Neither the Southern Railway, nor the civic authorities including the Corporation protected the pedestrian passage under the Stanley viaduct between EVR Periyar High Road and the MRTS Park Town station. It became an open toilet serving the Cooum slums, and the response of the departments was to wall off the pathway, rather than improve and protect it, with good alternatives for slum sanitation. As a result, pedestrians must walk along the Stanley viaduct, and enter the station.

So narrow is this passage on the viaduct that scores of helpless people walk in procession at peak hour on the road, towards Central. It is important to remember that this is a key interchange of the future when people will move between Central station, Park station, Park Town MRTS station, the bus stops outside GH, and of course, the new Metro station. Thousands of the 7.74 lakh trips that Chennai Metro Rail Limited forecasts for 2016 on its service will conclude or originate here. Is there a proper walking plan for Central, or for Egmore for that matter?

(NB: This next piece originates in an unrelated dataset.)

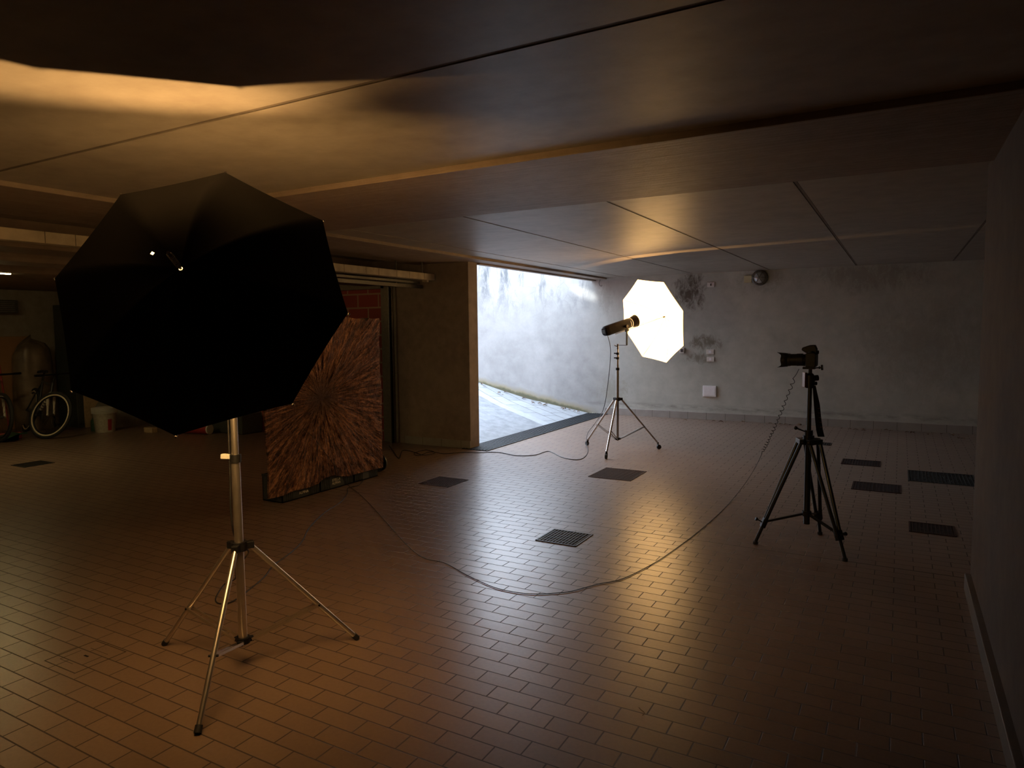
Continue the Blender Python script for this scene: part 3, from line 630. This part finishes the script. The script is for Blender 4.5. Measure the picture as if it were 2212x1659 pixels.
pc = [SL+lv*0.024+Vector((0,0,1.35)), SL+lv*0.026+Vector((0,0,0.90)), SL+lv*0.030+Vector((0,0,0.70)), SL+lv*0.026+Vector((0,0,0.58))+Vector(ROT[:,2])*-0.03, SL+lv*0.0+Vector((0,0,0.50))+Vector(ROT[:,2])*-0.10, F(510, 1225, 0.20),
      F(508, 1250, 0.05), F(485, 1262, zf), F(466, 1292, zf), F(474, 1304, zf), F(500, 1300, zf), F(530, 1280, zf), F(570, 1247, zf), F(590, 1222, zf), F(630, 1192, zf), F(653, 1168, zf), F(668, 1140, zf), F(700, 1108, zf), F(735, 1085, zf), F(750, 1066, zf), F(752, 1054, zf), F(775, 1048, zf), F(787, 1034, zf), F(790, 1024, zf)]
cable('power_cable', 'black power cable running down the silver stand and back to the crates', pc, 0.0042)
hb = PL(1318, 731, 1, 7.86+0.03); hb = CR+Vector((0,0,0))-NR*0.74+Vector((0,0,0.02))
pr_ = [hb, PL(1319, 760, 1, 7.83), PL(1313, 830, 1, 7.8), PL(1303, 885, 1, 7.9), F(1285, 915, 0.12), F(1270, 935, 0.09), F(1266, 958, 0.05), F(1270, 975, zf), F(1262, 988, zf), F(1245, 993, zf), F(1215, 988, zf), F(1185, 975, zf), F(1155, 983, zf), F(1115, 984, zf), F(1075, 977, zf), F(1030, 978, zf), F(1000, 977, zf), F(960, 980, zf), F(930, 976, zf), F(905, 984, zf), F(895, 979, zf), F(920, 972, zf), F(940, 978, zf), F(915, 983, zf), F(893, 976, zf), F(870, 973, zf), F(862, 990, zf), F(850, 975, zf), F(840, 962, zf)]
cable('power_cable', 'black power cable from the wheeled stand snaking past the ramp grate', pr_, 0.0042)

# ------------------------------------------------------------------ copper panel on crates
YA, YZ, ZA, ZZ = 3.985, 5.465, 0.075, 1.62; NP = 250; XP = -4.64
random.seed(5)
def edge(s, seed): return 0.012*noise.noise(Vector((s*3.1, seed, 0)))+0.006*noise.noise(Vector((s*11, seed, 3)))
BOT = [PL(a, b, 0, XP+0.02) for a, b in [(572,1080),(614,1070),(636,1059),(647,1057),(668.5,1052),(686,1045),(702,1032),(723,1026.5),(733.6,1029),(750,1029),(777,1022),(817.7,1012)]]
def bot(y): return float(np.interp(y, [p.y for p in BOT], [p.z for p in BOT]))
def bottom(s): return -0.01+0.055*math.exp(-((s-0.62)/0.16)**2)+0.02*math.sin(s*9)*s*(1-s)+edge(s, 9)
pn = MB(); vs = []
for j in range(NP+1):
    for i in range(NP+1):
        u = i/NP; w = j/NP; y = YA+(YZ-YA)*u+edge(w, 1)*(1-u)*1.6+edge(w, 2)*u*1.6; z = bot(YA+(YZ-YA)*u)*(1-w)+ZZ*w+0.5*edge(u, 9)*(1-w)+edge(u, 3)*w*1.8
        dy = y-4.63; dz = z-0.885; r = math.hypot(dy, dz); a = math.atan2(dz, dy); q = Vector((math.cos(a)*9, math.sin(a)*9, r*4))
        h = 0.010*noise.noise(q)+0.008*noise.noise(Vector((math.cos(a)*24, math.sin(a)*24, r*11)))+0.004*noise.noise(Vector((y*45, z*45, 1)))
        h = h*min(1, r*4+0.2)+0.012*noise.noise(Vector((y*2.2, z*2.2, 4)))
        vs.append((XP+0.022+h, y, z))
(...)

Today, a staggering 49 lakh plus pedestrian trips are made every day by bus commuters, going by the data of the Metropolitan Transport Corporation. Yet, the bus termini of the MTC are pedestrian-unfriendly in normal times, and unapproachable when it rains.

It would take only small investments to improve the approaches and interiors of the bus termini — whether it is choked T. Nagar, or remote Iyyappanthangal and Ambattur. The story is not very different when it comes to approaches to suburban railway stations in the city. The approaches are broken, crowded with obstacles, dark at night and islanded when it rains even for five minutes.

Thus, in spite of the existence of a Chennai Unified Metropolitan Transport Authority, with the State transport minister as chairman and the chief secretary as vice-chairman, there is no hurry to improve walkability even in the vicinity of transport termini.

So is there a defined area around a transport terminus where pedestrian traffic is particularly important? International transport research calculates that as a radius of 400 metres. But as the author of the book ‘Human Transit’, Jarrett Walker points out, the actual area may be less because of the difference between a standard figure (the air distance) and actual conditions on the ground, affecting walkability.

In Chennai, transport planners have not shared their findings with pedestrians, but CMRL has been saying in public events that the ‘area of influence’ of a station for walkers — the biggest group of users — is 500 metres. That would mean, for instance, a walking path free of obstacles and aesthetically appealing, from parts of T. Nagar to the Teynampet Metro station, and from much of Ashok Nagar to the Metro station serving that area.

Incidentally, Mr. Walker, who has been a pedestrian in India, recently took note of The Hindu ’s >Right to Walk campaign and >calls the walker’s environment in the country “brutal.”

Is achieving walkability a difficult goal? It would appear so in the context of people walking to bus termini, train stations and so on, because of the conflicts involved in apportioning public pathways for different uses. Yet, the real issue is the rising subsidy given to motorists by carving up the right of way, and depriving other classes of users of their fair share.